Start Information shown
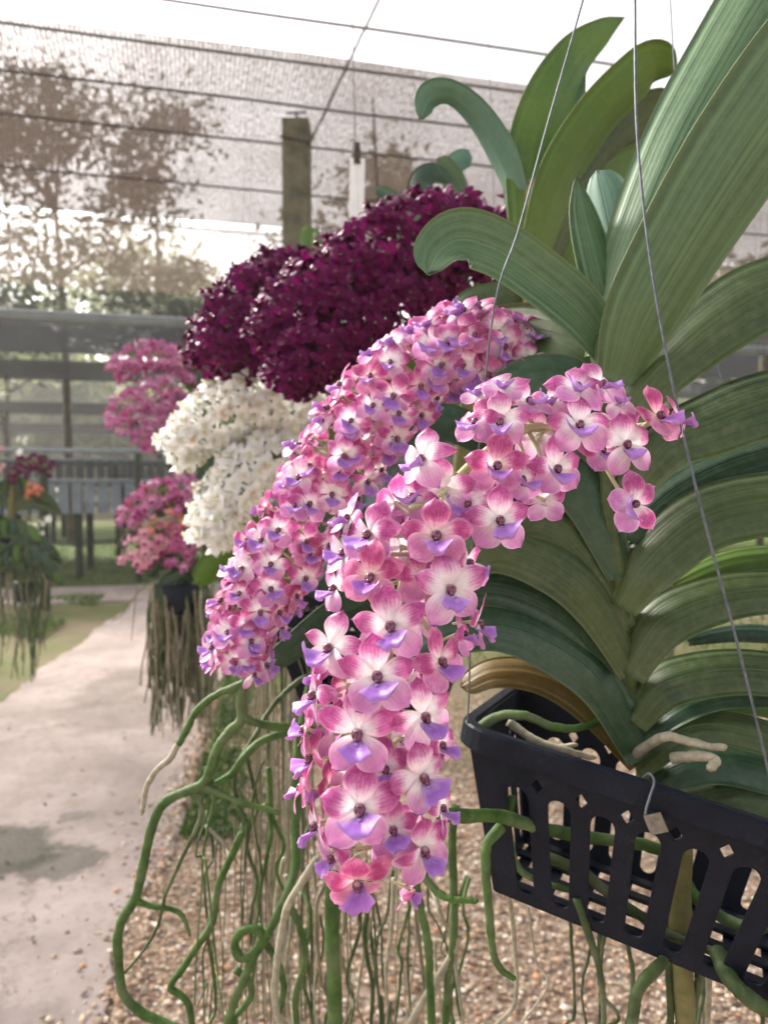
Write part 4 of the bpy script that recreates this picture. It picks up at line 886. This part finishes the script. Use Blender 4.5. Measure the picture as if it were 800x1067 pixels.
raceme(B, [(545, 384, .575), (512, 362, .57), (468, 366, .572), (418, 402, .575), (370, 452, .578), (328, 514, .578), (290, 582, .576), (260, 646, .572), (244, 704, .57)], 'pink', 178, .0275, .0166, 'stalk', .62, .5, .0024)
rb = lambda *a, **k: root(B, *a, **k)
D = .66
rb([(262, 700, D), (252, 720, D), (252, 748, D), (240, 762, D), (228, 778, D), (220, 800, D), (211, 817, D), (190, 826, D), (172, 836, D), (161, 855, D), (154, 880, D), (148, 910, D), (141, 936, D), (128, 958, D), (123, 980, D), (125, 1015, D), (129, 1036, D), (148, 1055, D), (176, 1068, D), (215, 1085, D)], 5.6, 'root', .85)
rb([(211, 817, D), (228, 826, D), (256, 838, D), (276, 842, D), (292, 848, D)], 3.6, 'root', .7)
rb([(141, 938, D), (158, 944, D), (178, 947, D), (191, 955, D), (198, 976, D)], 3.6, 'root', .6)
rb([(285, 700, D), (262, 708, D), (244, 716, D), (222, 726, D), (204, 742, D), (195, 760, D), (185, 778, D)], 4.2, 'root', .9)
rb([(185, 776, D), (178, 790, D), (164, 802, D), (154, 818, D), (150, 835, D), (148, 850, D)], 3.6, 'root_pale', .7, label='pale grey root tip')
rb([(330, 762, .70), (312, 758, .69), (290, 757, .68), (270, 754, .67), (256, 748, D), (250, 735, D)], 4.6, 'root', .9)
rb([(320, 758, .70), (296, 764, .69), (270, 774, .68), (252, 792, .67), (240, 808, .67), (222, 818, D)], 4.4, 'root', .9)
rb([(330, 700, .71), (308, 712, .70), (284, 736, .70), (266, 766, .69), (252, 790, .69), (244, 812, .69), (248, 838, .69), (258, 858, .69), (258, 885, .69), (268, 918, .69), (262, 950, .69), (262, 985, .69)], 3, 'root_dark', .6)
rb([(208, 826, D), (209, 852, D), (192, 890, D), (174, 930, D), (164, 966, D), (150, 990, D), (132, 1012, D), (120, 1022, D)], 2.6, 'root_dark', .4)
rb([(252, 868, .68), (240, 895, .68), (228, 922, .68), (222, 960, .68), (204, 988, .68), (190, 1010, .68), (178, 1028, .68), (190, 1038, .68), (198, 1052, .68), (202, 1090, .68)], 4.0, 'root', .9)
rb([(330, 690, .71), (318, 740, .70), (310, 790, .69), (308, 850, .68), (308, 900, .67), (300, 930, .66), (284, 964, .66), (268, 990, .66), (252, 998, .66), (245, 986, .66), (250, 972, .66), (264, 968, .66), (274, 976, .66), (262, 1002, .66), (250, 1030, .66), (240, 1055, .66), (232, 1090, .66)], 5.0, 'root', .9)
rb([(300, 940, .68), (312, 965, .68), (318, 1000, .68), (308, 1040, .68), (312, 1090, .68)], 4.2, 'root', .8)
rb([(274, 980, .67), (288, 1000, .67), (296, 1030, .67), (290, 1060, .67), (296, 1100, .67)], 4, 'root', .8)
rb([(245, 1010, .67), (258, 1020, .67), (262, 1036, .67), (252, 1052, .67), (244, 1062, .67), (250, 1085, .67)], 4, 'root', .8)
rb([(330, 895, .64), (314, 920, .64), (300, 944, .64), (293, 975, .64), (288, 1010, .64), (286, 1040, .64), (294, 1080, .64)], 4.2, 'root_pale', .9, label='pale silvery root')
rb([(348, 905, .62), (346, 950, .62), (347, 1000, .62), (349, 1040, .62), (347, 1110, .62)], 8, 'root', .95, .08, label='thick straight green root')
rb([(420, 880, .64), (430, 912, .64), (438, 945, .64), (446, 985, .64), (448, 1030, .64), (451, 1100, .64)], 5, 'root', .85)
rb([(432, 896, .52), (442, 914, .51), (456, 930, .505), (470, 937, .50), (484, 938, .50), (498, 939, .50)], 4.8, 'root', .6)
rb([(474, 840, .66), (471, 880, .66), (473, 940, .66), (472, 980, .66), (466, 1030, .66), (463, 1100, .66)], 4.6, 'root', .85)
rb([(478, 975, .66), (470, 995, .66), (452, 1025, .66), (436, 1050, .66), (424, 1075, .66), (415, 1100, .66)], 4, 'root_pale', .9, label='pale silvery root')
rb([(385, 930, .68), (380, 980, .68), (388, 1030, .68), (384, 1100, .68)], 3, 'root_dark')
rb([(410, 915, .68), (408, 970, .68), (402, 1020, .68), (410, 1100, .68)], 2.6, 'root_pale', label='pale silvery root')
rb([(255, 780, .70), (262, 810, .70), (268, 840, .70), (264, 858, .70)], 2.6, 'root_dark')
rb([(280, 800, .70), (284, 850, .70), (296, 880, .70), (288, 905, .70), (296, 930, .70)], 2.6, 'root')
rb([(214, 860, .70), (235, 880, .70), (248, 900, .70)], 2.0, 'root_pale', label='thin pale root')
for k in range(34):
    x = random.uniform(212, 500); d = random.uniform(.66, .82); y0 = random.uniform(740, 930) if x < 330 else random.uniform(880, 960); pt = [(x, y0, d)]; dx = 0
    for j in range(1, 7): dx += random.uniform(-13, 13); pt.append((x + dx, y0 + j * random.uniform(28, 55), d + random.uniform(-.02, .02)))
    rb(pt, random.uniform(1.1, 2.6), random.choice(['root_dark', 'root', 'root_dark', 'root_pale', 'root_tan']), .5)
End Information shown
** Exercise prompt **
Transcribe the full listing above exactly, with the images removed.

** Full output **
Write part 4 of the bpy script that recreates this picture. It picks up at line 886. This part finishes the script. Use Blender 4.5. Measure the picture as if it were 800x1067 pixels.
raceme(B, [(545, 384, .575), (512, 362, .57), (468, 366, .572), (418, 402, .575), (370, 452, .578), (328, 514, .578), (290, 582, .576), (260, 646, .572), (244, 704, .57)], 'pink', 178, .0275, .0166, 'stalk', .62, .5, .0024)
rb = lambda *a, **k: root(B, *a, **k)
D = .66
rb([(262, 700, D), (252, 720, D), (252, 748, D), (240, 762, D), (228, 778, D), (220, 800, D), (211, 817, D), (190, 826, D), (172, 836, D), (161, 855, D), (154, 880, D), (148, 910, D), (141, 936, D), (128, 958, D), (123, 980, D), (125, 1015, D), (129, 1036, D), (148, 1055, D), (176, 1068, D), (215, 1085, D)], 5.6, 'root', .85)
rb([(211, 817, D), (228, 826, D), (256, 838, D), (276, 842, D), (292, 848, D)], 3.6, 'root', .7)
rb([(141, 938, D), (158, 944, D), (178, 947, D), (191, 955, D), (198, 976, D)], 3.6, 'root', .6)
rb([(285, 700, D), (262, 708, D), (244, 716, D), (222, 726, D), (204, 742, D), (195, 760, D), (185, 778, D)], 4.2, 'root', .9)
rb([(185, 776, D), (178, 790, D), (164, 802, D), (154, 818, D), (150, 835, D), (148, 850, D)], 3.6, 'root_pale', .7, label='pale grey root tip')
rb([(330, 762, .70), (312, 758, .69), (290, 757, .68), (270, 754, .67), (256, 748, D), (250, 735, D)], 4.6, 'root', .9)
rb([(320, 758, .70), (296, 764, .69), (270, 774, .68), (252, 792, .67), (240, 808, .67), (222, 818, D)], 4.4, 'root', .9)
rb([(330, 700, .71), (308, 712, .70), (284, 736, .70), (266, 766, .69), (252, 790, .69), (244, 812, .69), (248, 838, .69), (258, 858, .69), (258, 885, .69), (268, 918, .69), (262, 950, .69), (262, 985, .69)], 3, 'root_dark', .6)
rb([(208, 826, D), (209, 852, D), (192, 890, D), (174, 930, D), (164, 966, D), (150, 990, D), (132, 1012, D), (120, 1022, D)], 2.6, 'root_dark', .4)
rb([(252, 868, .68), (240, 895, .68), (228, 922, .68), (222, 960, .68), (204, 988, .68), (190, 1010, .68), (178, 1028, .68), (190, 1038, .68), (198, 1052, .68), (202, 1090, .68)], 4.0, 'root', .9)
rb([(330, 690, .71), (318, 740, .70), (310, 790, .69), (308, 850, .68), (308, 900, .67), (300, 930, .66), (284, 964, .66), (268, 990, .66), (252, 998, .66), (245, 986, .66), (250, 972, .66), (264, 968, .66), (274, 976, .66), (262, 1002, .66), (250, 1030, .66), (240, 1055, .66), (232, 1090, .66)], 5.0, 'root', .9)
rb([(300, 940, .68), (312, 965, .68), (318, 1000, .68), (308, 1040, .68), (312, 1090, .68)], 4.2, 'root', .8)
rb([(274, 980, .67), (288, 1000, .67), (296, 1030, .67), (290, 1060, .67), (296, 1100, .67)], 4, 'root', .8)
rb([(245, 1010, .67), (258, 1020, .67), (262, 1036, .67), (252, 1052, .67), (244, 1062, .67), (250, 1085, .67)], 4, 'root', .8)
rb([(330, 895, .64), (314, 920, .64), (300, 944, .64), (293, 975, .64), (288, 1010, .64), (286, 1040, .64), (294, 1080, .64)], 4.2, 'root_pale', .9, label='pale silvery root')
rb([(348, 905, .62), (346, 950, .62), (347, 1000, .62), (349, 1040, .62), (347, 1110, .62)], 8, 'root', .95, .08, label='thick straight green root')
rb([(420, 880, .64), (430, 912, .64), (438, 945, .64), (446, 985, .64), (448, 1030, .64), (451, 1100, .64)], 5, 'root', .85)
rb([(432, 896, .52), (442, 914, .51), (456, 930, .505), (470, 937, .50), (484, 938, .50), (498, 939, .50)], 4.8, 'root', .6)
rb([(474, 840, .66), (471, 880, .66), (473, 940, .66), (472, 980, .66), (466, 1030, .66), (463, 1100, .66)], 4.6, 'root', .85)
rb([(478, 975, .66), (470, 995, .66), (452, 1025, .66), (436, 1050, .66), (424, 1075, .66), (415, 1100, .66)], 4, 'root_pale', .9, label='pale silvery root')
rb([(385, 930, .68), (380, 980, .68), (388, 1030, .68), (384, 1100, .68)], 3, 'root_dark')
rb([(410, 915, .68), (408, 970, .68), (402, 1020, .68), (410, 1100, .68)], 2.6, 'root_pale', label='pale silvery root')
rb([(255, 780, .70), (262, 810, .70), (268, 840, .70), (264, 858, .70)], 2.6, 'root_dark')
rb([(280, 800, .70), (284, 850, .70), (296, 880, .70), (288, 905, .70), (296, 930, .70)], 2.6, 'root')
rb([(214, 860, .70), (235, 880, .70), (248, 900, .70)], 2.0, 'root_pale', label='thin pale root')
for k in range(34):
    x = random.uniform(212, 500); d = random.uniform(.66, .82); y0 = random.uniform(740, 930) if x < 330 else random.uniform(880, 960); pt = [(x, y0, d)]; dx = 0
    for j in range(1, 7): dx += random.uniform(-13, 13); pt.append((x + dx, y0 + j * random.uniform(28, 55), d + random.uniform(-.02, .02)))
    rb(pt, random.uniform(1.1, 2.6), random.choice(['root_dark', 'root', 'root_dark', 'root_pale', 'root_tan']), .5)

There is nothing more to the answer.